#### Data shown:
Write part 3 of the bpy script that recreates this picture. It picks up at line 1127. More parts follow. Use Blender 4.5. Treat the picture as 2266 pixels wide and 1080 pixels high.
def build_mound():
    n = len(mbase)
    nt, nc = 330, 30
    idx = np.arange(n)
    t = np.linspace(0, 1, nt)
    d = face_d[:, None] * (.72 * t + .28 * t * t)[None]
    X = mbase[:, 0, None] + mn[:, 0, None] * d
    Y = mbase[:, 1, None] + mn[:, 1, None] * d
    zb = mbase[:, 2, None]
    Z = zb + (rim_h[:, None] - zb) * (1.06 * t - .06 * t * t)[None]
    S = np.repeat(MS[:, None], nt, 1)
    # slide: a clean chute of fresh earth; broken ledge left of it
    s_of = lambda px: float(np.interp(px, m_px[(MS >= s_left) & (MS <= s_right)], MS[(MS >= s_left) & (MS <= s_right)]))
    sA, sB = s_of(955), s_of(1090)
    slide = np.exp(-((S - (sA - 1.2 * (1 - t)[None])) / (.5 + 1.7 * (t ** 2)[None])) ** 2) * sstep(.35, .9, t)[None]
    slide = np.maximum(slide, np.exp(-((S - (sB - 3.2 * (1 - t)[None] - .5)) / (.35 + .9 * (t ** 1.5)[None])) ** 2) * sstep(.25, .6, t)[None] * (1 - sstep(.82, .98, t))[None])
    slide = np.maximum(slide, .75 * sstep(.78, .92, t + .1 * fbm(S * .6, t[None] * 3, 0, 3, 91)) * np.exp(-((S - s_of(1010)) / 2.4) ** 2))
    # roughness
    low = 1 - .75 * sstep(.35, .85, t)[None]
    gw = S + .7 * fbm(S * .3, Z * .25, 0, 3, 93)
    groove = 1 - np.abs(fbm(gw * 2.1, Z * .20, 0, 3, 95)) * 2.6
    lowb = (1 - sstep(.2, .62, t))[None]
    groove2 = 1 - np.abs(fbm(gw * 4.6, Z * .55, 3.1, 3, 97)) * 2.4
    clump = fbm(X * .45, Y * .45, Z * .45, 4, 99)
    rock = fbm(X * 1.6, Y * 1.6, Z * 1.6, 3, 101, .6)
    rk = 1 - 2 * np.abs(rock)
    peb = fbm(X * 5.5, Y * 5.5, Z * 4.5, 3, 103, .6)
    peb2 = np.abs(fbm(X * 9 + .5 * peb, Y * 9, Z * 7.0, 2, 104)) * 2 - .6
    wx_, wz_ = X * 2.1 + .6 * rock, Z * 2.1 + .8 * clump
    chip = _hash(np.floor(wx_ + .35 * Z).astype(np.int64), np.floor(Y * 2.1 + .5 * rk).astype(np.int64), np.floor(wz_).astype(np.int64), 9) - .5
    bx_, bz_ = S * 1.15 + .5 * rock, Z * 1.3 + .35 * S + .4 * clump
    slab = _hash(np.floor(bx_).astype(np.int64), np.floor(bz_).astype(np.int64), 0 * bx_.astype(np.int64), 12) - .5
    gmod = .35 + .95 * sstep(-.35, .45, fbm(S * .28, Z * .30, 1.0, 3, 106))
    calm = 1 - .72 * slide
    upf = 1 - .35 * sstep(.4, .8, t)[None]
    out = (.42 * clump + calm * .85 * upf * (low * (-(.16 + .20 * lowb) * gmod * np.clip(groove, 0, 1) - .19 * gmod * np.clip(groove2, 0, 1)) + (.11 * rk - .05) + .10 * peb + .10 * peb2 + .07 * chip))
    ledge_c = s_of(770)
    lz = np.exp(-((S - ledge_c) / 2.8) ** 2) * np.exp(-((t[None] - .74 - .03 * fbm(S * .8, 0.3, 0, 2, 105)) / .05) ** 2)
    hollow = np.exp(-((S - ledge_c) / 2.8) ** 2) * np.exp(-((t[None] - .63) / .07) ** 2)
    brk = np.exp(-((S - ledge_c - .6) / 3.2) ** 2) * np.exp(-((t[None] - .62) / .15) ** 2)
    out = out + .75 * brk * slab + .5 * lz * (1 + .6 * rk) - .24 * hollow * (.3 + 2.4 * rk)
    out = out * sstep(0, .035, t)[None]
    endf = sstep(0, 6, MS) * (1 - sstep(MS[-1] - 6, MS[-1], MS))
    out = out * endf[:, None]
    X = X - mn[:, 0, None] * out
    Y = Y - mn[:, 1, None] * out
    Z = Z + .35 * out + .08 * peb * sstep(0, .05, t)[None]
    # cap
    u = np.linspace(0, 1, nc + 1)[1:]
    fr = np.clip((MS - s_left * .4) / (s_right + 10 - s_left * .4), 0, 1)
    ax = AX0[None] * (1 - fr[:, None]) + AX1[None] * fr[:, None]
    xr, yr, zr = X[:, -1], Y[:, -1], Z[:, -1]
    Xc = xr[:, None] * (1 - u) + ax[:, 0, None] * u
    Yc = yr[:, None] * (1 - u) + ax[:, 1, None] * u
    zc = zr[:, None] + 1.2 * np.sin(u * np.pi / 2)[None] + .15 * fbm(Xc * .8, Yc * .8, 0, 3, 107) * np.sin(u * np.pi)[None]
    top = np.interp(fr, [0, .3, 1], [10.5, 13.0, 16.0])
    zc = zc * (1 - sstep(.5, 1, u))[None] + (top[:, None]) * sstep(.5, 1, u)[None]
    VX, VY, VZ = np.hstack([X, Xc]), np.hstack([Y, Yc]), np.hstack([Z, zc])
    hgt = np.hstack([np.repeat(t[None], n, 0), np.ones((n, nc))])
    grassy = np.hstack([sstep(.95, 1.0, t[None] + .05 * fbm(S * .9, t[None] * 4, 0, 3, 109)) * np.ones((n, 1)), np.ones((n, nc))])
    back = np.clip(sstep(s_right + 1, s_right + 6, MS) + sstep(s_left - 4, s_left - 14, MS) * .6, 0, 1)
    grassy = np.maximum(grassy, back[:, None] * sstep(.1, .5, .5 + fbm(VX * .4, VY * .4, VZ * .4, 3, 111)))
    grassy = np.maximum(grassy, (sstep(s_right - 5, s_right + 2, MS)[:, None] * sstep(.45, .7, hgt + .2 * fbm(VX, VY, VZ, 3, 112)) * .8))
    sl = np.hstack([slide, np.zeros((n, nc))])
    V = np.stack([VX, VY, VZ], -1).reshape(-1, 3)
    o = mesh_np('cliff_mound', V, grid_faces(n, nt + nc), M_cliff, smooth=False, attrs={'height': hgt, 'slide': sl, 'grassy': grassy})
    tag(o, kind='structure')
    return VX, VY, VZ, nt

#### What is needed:
Show the data once more, exactly as it was written.

#### The completed task:
Write part 3 of the bpy script that recreates this picture. It picks up at line 1127. More parts follow. Use Blender 4.5. Treat the picture as 2266 pixels wide and 1080 pixels high.
def build_mound():
    n = len(mbase)
    nt, nc = 330, 30
    idx = np.arange(n)
    t = np.linspace(0, 1, nt)
    d = face_d[:, None] * (.72 * t + .28 * t * t)[None]
    X = mbase[:, 0, None] + mn[:, 0, None] * d
    Y = mbase[:, 1, None] + mn[:, 1, None] * d
    zb = mbase[:, 2, None]
    Z = zb + (rim_h[:, None] - zb) * (1.06 * t - .06 * t * t)[None]
    S = np.repeat(MS[:, None], nt, 1)
    # slide: a clean chute of fresh earth; broken ledge left of it
    s_of = lambda px: float(np.interp(px, m_px[(MS >= s_left) & (MS <= s_right)], MS[(MS >= s_left) & (MS <= s_right)]))
    sA, sB = s_of(955), s_of(1090)
    slide = np.exp(-((S - (sA - 1.2 * (1 - t)[None])) / (.5 + 1.7 * (t ** 2)[None])) ** 2) * sstep(.35, .9, t)[None]
    slide = np.maximum(slide, np.exp(-((S - (sB - 3.2 * (1 - t)[None] - .5)) / (.35 + .9 * (t ** 1.5)[None])) ** 2) * sstep(.25, .6, t)[None] * (1 - sstep(.82, .98, t))[None])
    slide = np.maximum(slide, .75 * sstep(.78, .92, t + .1 * fbm(S * .6, t[None] * 3, 0, 3, 91)) * np.exp(-((S - s_of(1010)) / 2.4) ** 2))
    # roughness
    low = 1 - .75 * sstep(.35, .85, t)[None]
    gw = S + .7 * fbm(S * .3, Z * .25, 0, 3, 93)
    groove = 1 - np.abs(fbm(gw * 2.1, Z * .20, 0, 3, 95)) * 2.6
    lowb = (1 - sstep(.2, .62, t))[None]
    groove2 = 1 - np.abs(fbm(gw * 4.6, Z * .55, 3.1, 3, 97)) * 2.4
    clump = fbm(X * .45, Y * .45, Z * .45, 4, 99)
    rock = fbm(X * 1.6, Y * 1.6, Z * 1.6, 3, 101, .6)
    rk = 1 - 2 * np.abs(rock)
    peb = fbm(X * 5.5, Y * 5.5, Z * 4.5, 3, 103, .6)
    peb2 = np.abs(fbm(X * 9 + .5 * peb, Y * 9, Z * 7.0, 2, 104)) * 2 - .6
    wx_, wz_ = X * 2.1 + .6 * rock, Z * 2.1 + .8 * clump
    chip = _hash(np.floor(wx_ + .35 * Z).astype(np.int64), np.floor(Y * 2.1 + .5 * rk).astype(np.int64), np.floor(wz_).astype(np.int64), 9) - .5
    bx_, bz_ = S * 1.15 + .5 * rock, Z * 1.3 + .35 * S + .4 * clump
    slab = _hash(np.floor(bx_).astype(np.int64), np.floor(bz_).astype(np.int64), 0 * bx_.astype(np.int64), 12) - .5
    gmod = .35 + .95 * sstep(-.35, .45, fbm(S * .28, Z * .30, 1.0, 3, 106))
    calm = 1 - .72 * slide
    upf = 1 - .35 * sstep(.4, .8, t)[None]
    out = (.42 * clump + calm * .85 * upf * (low * (-(.16 + .20 * lowb) * gmod * np.clip(groove, 0, 1) - .19 * gmod * np.clip(groove2, 0, 1)) + (.11 * rk - .05) + .10 * peb + .10 * peb2 + .07 * chip))
    ledge_c = s_of(770)
    lz = np.exp(-((S - ledge_c) / 2.8) ** 2) * np.exp(-((t[None] - .74 - .03 * fbm(S * .8, 0.3, 0, 2, 105)) / .05) ** 2)
    hollow = np.exp(-((S - ledge_c) / 2.8) ** 2) * np.exp(-((t[None] - .63) / .07) ** 2)
    brk = np.exp(-((S - ledge_c - .6) / 3.2) ** 2) * np.exp(-((t[None] - .62) / .15) ** 2)
    out = out + .75 * brk * slab + .5 * lz * (1 + .6 * rk) - .24 * hollow * (.3 + 2.4 * rk)
    out = out * sstep(0, .035, t)[None]
    endf = sstep(0, 6, MS) * (1 - sstep(MS[-1] - 6, MS[-1], MS))
    out = out * endf[:, None]
    X = X - mn[:, 0, None] * out
    Y = Y - mn[:, 1, None] * out
    Z = Z + .35 * out + .08 * peb * sstep(0, .05, t)[None]
    # cap
    u = np.linspace(0, 1, nc + 1)[1:]
    fr = np.clip((MS - s_left * .4) / (s_right + 10 - s_left * .4), 0, 1)
    ax = AX0[None] * (1 - fr[:, None]) + AX1[None] * fr[:, None]
    xr, yr, zr = X[:, -1], Y[:, -1], Z[:, -1]
    Xc = xr[:, None] * (1 - u) + ax[:, 0, None] * u
    Yc = yr[:, None] * (1 - u) + ax[:, 1, None] * u
    zc = zr[:, None] + 1.2 * np.sin(u * np.pi / 2)[None] + .15 * fbm(Xc * .8, Yc * .8, 0, 3, 107) * np.sin(u * np.pi)[None]
    top = np.interp(fr, [0, .3, 1], [10.5, 13.0, 16.0])
    zc = zc * (1 - sstep(.5, 1, u))[None] + (top[:, None]) * sstep(.5, 1, u)[None]
    VX, VY, VZ = np.hstack([X, Xc]), np.hstack([Y, Yc]), np.hstack([Z, zc])
    hgt = np.hstack([np.repeat(t[None], n, 0), np.ones((n, nc))])
    grassy = np.hstack([sstep(.95, 1.0, t[None] + .05 * fbm(S * .9, t[None] * 4, 0, 3, 109)) * np.ones((n, 1)), np.ones((n, nc))])
    back = np.clip(sstep(s_right + 1, s_right + 6, MS) + sstep(s_left - 4, s_left - 14, MS) * .6, 0, 1)
    grassy = np.maximum(grassy, back[:, None] * sstep(.1, .5, .5 + fbm(VX * .4, VY * .4, VZ * .4, 3, 111)))
    grassy = np.maximum(grassy, (sstep(s_right - 5, s_right + 2, MS)[:, None] * sstep(.45, .7, hgt + .2 * fbm(VX, VY, VZ, 3, 112)) * .8))
    sl = np.hstack([slide, np.zeros((n, nc))])
    V = np.stack([VX, VY, VZ], -1).reshape(-1, 3)
    o = mesh_np('cliff_mound', V, grid_faces(n, nt + nc), M_cliff, smooth=False, attrs={'height': hgt, 'slide': sl, 'grassy': grassy})
    tag(o, kind='structure')
    return VX, VY, VZ, nt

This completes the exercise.